Interest expense of ₹426 Cr annually on the ~₹2,109 Cr NCD (original Dec-2023 NCDs at 17.5%; refinanced to ~12.5% via Tata Capital in August 2025, amortising through ~2031) suppresses net income to ₹463 Cr despite ₹1,328 Cr EBITDA — the deleveraging thesis is essentially a bet that interest savings compound into earnings. The 2.7× FCF-to-net-income ratio reflects real cash but is partly one-time: inventory fell from 226 days (FY24) to 183 days (FY26), releasing ₹300–400 Cr in working capital that will not repeat at the same rate. If the board-approved ₹720 Cr pellet plant enters active construction in FY27, annual capex roughly quadruples from ₹113 Cr to an estimated ₹460 Cr, FCF drops to ₹700–800 Cr, and the deleveraging timeline extends by 18–24 months.
A debt-free competitor targets the core margin niche — while 99.87% of equity is already pledged.
- SHYAMMETL's alloy entry. Shyam Metalics (D/E 0.05) approved a ₹900 Cr specialty SBQ and alloy wire rod mill in April 2026, with commissioning targeted in 12–18 months. With zero debt service, Shyam can price 10–15% below Jayaswal without impairing returns — Jayaswal cannot follow without breaching interest coverage covenants. The threatened segment (alloy wire rods, SBQ billets) represents 40–50% of EBITDA; a 200–300 bps margin compression strips ₹250–350 Cr of annual EBITDA and drags ROCE to 16–18%.

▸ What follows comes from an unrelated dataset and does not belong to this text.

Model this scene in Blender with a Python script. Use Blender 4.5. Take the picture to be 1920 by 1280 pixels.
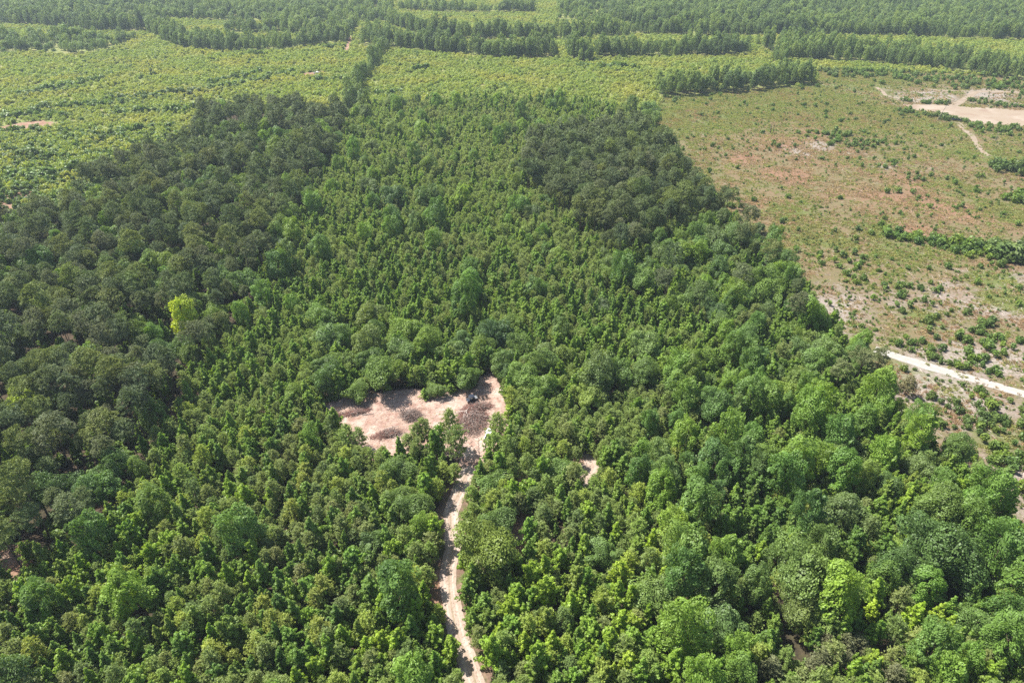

- The pledge cliff. The Jayaswal family pledged 99.87% of its 55.15% controlling stake as collateral on the ₹2,109 Cr NCD maturing December 2028. Any stock decline below ₹70–75 triggers margin calls; a covenant breach forces asset sales — potentially including the captive mines that underpin the entire investment case. Equity investors absorb first loss if the collateral is enforced.
- Governance grade B. SEBI settlement applications filed in FY25 for undisclosed promoter-group members; Jayaswal family collects ₹8.62 Cr per year in unsourced office rent from the company; Arvind Jayaswal chairs both the Risk and CSR committees while serving as Chairman. No fraud — but no governance premium warranted either.
Lean watchlist — ore moat earns a spot; Shyam's clock and capex timing keep it off conviction.
- For. Captive mines supply 80% of iron ore at an internal cost of ₹1,200–1,400 per tonne of steel versus ₹3,500–5,000 merchant market — a structural cost advantage embedded in pre-2015 legacy leases that are exempt from India's auction-premium regime. ROCE of 20.7% for six consecutive post-restructuring years confirms the advantage is durable, not a cycle artifact: Tata Steel manages only 12.7% ROCE despite also owning captive ore at 26× the scale.
- For. Six years of relentless debt reduction: ₹5,759 Cr pre-IBC peak (2018) to ₹2,109 Cr today (FY26 balance sheet). As the NCD is repaid, interest expense declines, net income grows toward EBITDA, and the IBC stigma discount fades. On FY27 EPS of ₹5.50–5.80, a normalized multiple of 23–25× P/E (consistent with 20%+ ROCE peers without leverage overhang) would imply ₹126–145 per share — but reaching that range requires the deleverage to stay on track and margins to hold.
- Against. FY26's 18.6% EBITDA margin is a 5-year high achieved at only 73% capacity utilization — still below the 80%+ management target. Historical EBITDA margin range over 12 years is 5.5–22%. SHYAMMETL's debt-free alloy entry in 12–18 months, or any demand-driven utilization fall to 60–65%, compresses margins to 13–15%, re-rates the stock to 14–17× P/E, and implies ~₹75 in that scenario.
- Against. The ₹720 Cr pellet plant signals capex nearly quadrupling in FY27 from ₹113 Cr to ~₹460 Cr. The market's current pricing assumes the 2.7× FCF-to-net-income ratio is structural; it is partly a one-time working-capital release. If capex ramps and working capital rebuilds simultaneously, net debt/EBITDA stays at 1.5–2.0× through FY28–29 — just as the NCD matures. The refinancing window then becomes a key execution risk.
Watchlist to re-rate: Q1 FY27 OPM print (~August 2026) — first test of margin durability post-FY26 high; SHYAMMETL SBQ mill construction start confirmation (Jun–Jul 2026); net debt trajectory in Q1–Q2 FY27 (Aug–Oct 2026).